Look at it like that and it isn’t. Why should pension freedom give new retirees the right to manage their own money as they like but keep older retirees locked into an antiquated and deeply unsatisfactory annuity system? Luckily the over-65s are not a generation to keep their gripes to themselves and the outcry over this perceived injustice has been intense enough for the government to announce that it intends to put in place a system that allows annuity holders to sell their products on the open market.

It’s exciting stuff. And you can see the temptations—who wouldn’t want to swap a small income for a much larger lump sum and (crucially) the right to pass that lump sum to their children?

But it is hard to see how it can work. There will be plenty of sellers out there. But who will be the buyers? And how will the price be set? When you buy an annuity you get a better deal if you are in poor health. But when you are selling one (which dies with you) being in poor health isn’t much of a selling point, as the annuity only pays out if the holder is alive. That means that those most likely to want to sell will be those with the least attractive product: unless they can somehow prove that their 40 years as a smoker have made no difference to their health, the price can only disappoint them.
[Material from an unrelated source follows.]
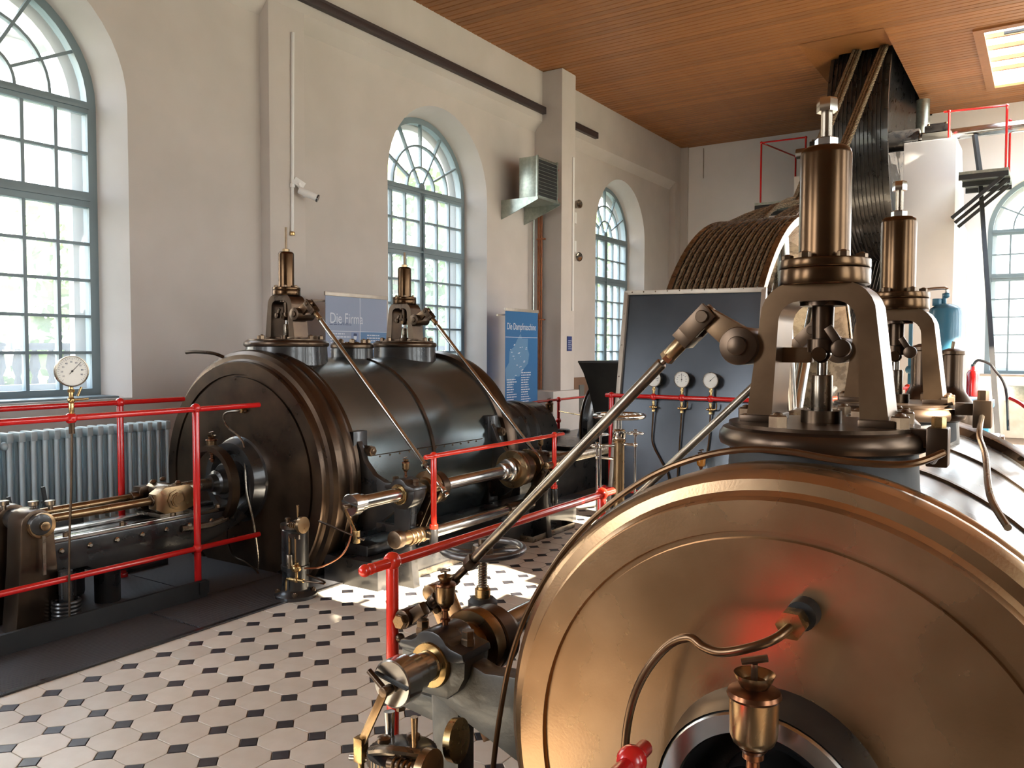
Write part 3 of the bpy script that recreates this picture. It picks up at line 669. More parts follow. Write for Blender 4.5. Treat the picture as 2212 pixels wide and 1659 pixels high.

That’s particularly the case given that if there are any buyers in the market they will be the same insurers who sold pensioners the annuities in the first place—they offered bad deals on the way in, why would they offer good ones to the ill or the desperate on the way out?

Over all the initial signs are that if a second-hand annuity market were to develop, most of those who sold would end up with less than they would have been paid in total had they held on. There’s a mis-selling scandal in the making for you. But it isn’t just exploitative insurance companies we need to worry about. There are family dynamics too. How much pressure might the old come under to trade income for lump sum from families in want of house deposits and inheritances? That’s worth worrying about, too.

Finally it is worth noting that annuities aren’t all bad. Pension freedom comes with risks. Some people may spend their money too fast, ending up with no income at all inside an unsympathetic welfare system. And some might go for what the industry is calling “reckless prudence”: fretting so much about not having enough that they live an unnecessarily frugal and miserable life in their retirements.

These people should have annuities, or should at least buy annuities with a part of their retirement funds. It might look like an odd choice given the freedom options but a stable and guaranteed income can bring a lot of joy to a life; it’s also something that most research shows retirees really want. Most of those who have one already shouldn’t sell. And, given that pension freedom is going to force the annuity providers to up their game with new products (return of your capital guaranteed, for example) a good percentage of those who are soon to retire should at least think about buying.